◆ Instructions for the task:
Extract each line of the data and write it out again exactly.

--- start Given data ---

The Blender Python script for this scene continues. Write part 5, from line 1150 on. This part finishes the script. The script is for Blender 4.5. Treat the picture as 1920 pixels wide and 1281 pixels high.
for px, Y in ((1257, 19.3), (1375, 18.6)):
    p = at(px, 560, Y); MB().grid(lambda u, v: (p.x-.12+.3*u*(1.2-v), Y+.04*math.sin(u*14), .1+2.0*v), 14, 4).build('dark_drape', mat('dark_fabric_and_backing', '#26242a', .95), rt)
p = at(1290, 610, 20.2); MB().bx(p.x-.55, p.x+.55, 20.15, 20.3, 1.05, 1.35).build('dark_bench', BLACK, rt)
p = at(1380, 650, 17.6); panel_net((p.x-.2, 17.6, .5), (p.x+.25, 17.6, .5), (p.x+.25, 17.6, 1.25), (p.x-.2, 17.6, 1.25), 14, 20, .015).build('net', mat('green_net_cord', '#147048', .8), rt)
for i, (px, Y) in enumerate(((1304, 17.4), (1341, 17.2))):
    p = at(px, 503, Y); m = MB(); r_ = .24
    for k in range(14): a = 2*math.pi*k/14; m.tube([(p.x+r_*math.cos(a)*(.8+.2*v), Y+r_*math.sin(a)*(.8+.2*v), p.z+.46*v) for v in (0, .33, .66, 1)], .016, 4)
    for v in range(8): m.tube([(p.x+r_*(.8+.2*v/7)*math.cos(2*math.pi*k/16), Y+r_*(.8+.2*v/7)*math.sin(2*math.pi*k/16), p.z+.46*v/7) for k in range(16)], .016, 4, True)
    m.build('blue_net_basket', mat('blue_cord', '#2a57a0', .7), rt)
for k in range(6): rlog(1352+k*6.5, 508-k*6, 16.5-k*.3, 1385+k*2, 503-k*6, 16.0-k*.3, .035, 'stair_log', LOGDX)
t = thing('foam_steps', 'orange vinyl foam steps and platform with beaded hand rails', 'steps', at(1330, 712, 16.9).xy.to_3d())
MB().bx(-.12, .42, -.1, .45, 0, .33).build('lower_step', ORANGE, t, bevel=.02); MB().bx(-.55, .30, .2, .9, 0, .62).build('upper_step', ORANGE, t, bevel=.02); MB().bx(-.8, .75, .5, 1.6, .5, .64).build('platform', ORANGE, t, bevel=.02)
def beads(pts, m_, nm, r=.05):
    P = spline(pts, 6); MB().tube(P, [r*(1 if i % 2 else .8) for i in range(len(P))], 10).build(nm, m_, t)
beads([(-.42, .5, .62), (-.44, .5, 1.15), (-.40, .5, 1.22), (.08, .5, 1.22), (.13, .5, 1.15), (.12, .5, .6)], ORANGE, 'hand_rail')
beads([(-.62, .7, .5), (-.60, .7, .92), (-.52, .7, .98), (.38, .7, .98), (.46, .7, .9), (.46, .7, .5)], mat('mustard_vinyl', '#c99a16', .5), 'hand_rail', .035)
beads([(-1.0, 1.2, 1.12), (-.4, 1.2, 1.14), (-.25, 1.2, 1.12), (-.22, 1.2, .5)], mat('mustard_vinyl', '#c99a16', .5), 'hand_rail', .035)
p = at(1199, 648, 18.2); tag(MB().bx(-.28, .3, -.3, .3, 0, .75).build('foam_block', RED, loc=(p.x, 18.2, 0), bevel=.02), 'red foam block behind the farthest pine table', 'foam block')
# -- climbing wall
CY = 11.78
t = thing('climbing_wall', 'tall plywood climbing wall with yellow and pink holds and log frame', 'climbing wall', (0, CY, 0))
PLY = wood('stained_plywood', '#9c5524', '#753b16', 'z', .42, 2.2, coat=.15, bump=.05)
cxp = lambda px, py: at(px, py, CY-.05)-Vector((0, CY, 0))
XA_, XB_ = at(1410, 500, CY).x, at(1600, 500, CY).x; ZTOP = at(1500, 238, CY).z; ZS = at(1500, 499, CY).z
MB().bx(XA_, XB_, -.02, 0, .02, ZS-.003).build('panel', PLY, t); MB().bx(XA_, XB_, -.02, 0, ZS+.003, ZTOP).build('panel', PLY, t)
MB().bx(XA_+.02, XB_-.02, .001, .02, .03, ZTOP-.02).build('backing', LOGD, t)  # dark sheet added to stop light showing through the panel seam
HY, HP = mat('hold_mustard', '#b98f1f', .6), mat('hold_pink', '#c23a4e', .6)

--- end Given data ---

◆ Expected answer:
The Blender Python script for this scene continues. Write part 5, from line 1150 on. This part finishes the script. The script is for Blender 4.5. Treat the picture as 1920 pixels wide and 1281 pixels high.
for px, Y in ((1257, 19.3), (1375, 18.6)):
    p = at(px, 560, Y); MB().grid(lambda u, v: (p.x-.12+.3*u*(1.2-v), Y+.04*math.sin(u*14), .1+2.0*v), 14, 4).build('dark_drape', mat('dark_fabric_and_backing', '#26242a', .95), rt)
p = at(1290, 610, 20.2); MB().bx(p.x-.55, p.x+.55, 20.15, 20.3, 1.05, 1.35).build('dark_bench', BLACK, rt)
p = at(1380, 650, 17.6); panel_net((p.x-.2, 17.6, .5), (p.x+.25, 17.6, .5), (p.x+.25, 17.6, 1.25), (p.x-.2, 17.6, 1.25), 14, 20, .015).build('net', mat('green_net_cord', '#147048', .8), rt)
for i, (px, Y) in enumerate(((1304, 17.4), (1341, 17.2))):
    p = at(px, 503, Y); m = MB(); r_ = .24
    for k in range(14): a = 2*math.pi*k/14; m.tube([(p.x+r_*math.cos(a)*(.8+.2*v), Y+r_*math.sin(a)*(.8+.2*v), p.z+.46*v) for v in (0, .33, .66, 1)], .016, 4)
    for v in range(8): m.tube([(p.x+r_*(.8+.2*v/7)*math.cos(2*math.pi*k/16), Y+r_*(.8+.2*v/7)*math.sin(2*math.pi*k/16), p.z+.46*v/7) for k in range(16)], .016, 4, True)
    m.build('blue_net_basket', mat('blue_cord', '#2a57a0', .7), rt)
for k in range(6): rlog(1352+k*6.5, 508-k*6, 16.5-k*.3, 1385+k*2, 503-k*6, 16.0-k*.3, .035, 'stair_log', LOGDX)
t = thing('foam_steps', 'orange vinyl foam steps and platform with beaded hand rails', 'steps', at(1330, 712, 16.9).xy.to_3d())
MB().bx(-.12, .42, -.1, .45, 0, .33).build('lower_step', ORANGE, t, bevel=.02); MB().bx(-.55, .30, .2, .9, 0, .62).build('upper_step', ORANGE, t, bevel=.02); MB().bx(-.8, .75, .5, 1.6, .5, .64).build('platform', ORANGE, t, bevel=.02)
def beads(pts, m_, nm, r=.05):
    P = spline(pts, 6); MB().tube(P, [r*(1 if i % 2 else .8) for i in range(len(P))], 10).build(nm, m_, t)
beads([(-.42, .5, .62), (-.44, .5, 1.15), (-.40, .5, 1.22), (.08, .5, 1.22), (.13, .5, 1.15), (.12, .5, .6)], ORANGE, 'hand_rail')
beads([(-.62, .7, .5), (-.60, .7, .92), (-.52, .7, .98), (.38, .7, .98), (.46, .7, .9), (.46, .7, .5)], mat('mustard_vinyl', '#c99a16', .5), 'hand_rail', .035)
beads([(-1.0, 1.2, 1.12), (-.4, 1.2, 1.14), (-.25, 1.2, 1.12), (-.22, 1.2, .5)], mat('mustard_vinyl', '#c99a16', .5), 'hand_rail', .035)
p = at(1199, 648, 18.2); tag(MB().bx(-.28, .3, -.3, .3, 0, .75).build('foam_block', RED, loc=(p.x, 18.2, 0), bevel=.02), 'red foam block behind the farthest pine table', 'foam block')
# -- climbing wall
CY = 11.78
t = thing('climbing_wall', 'tall plywood climbing wall with yellow and pink holds and log frame', 'climbing wall', (0, CY, 0))
PLY = wood('stained_plywood', '#9c5524', '#753b16', 'z', .42, 2.2, coat=.15, bump=.05)
cxp = lambda px, py: at(px, py, CY-.05)-Vector((0, CY, 0))
XA_, XB_ = at(1410, 500, CY).x, at(1600, 500, CY).x; ZTOP = at(1500, 238, CY).z; ZS = at(1500, 499, CY).z
MB().bx(XA_, XB_, -.02, 0, .02, ZS-.003).build('panel', PLY, t); MB().bx(XA_, XB_, -.02, 0, ZS+.003, ZTOP).build('panel', PLY, t)
MB().bx(XA_+.02, XB_-.02, .001, .02, .03, ZTOP-.02).build('backing', LOGD, t)  # dark sheet added to stop light showing through the panel seam
HY, HP = mat('hold_mustard', '#b98f1f', .6), mat('hold_pink', '#c23a4e', .6)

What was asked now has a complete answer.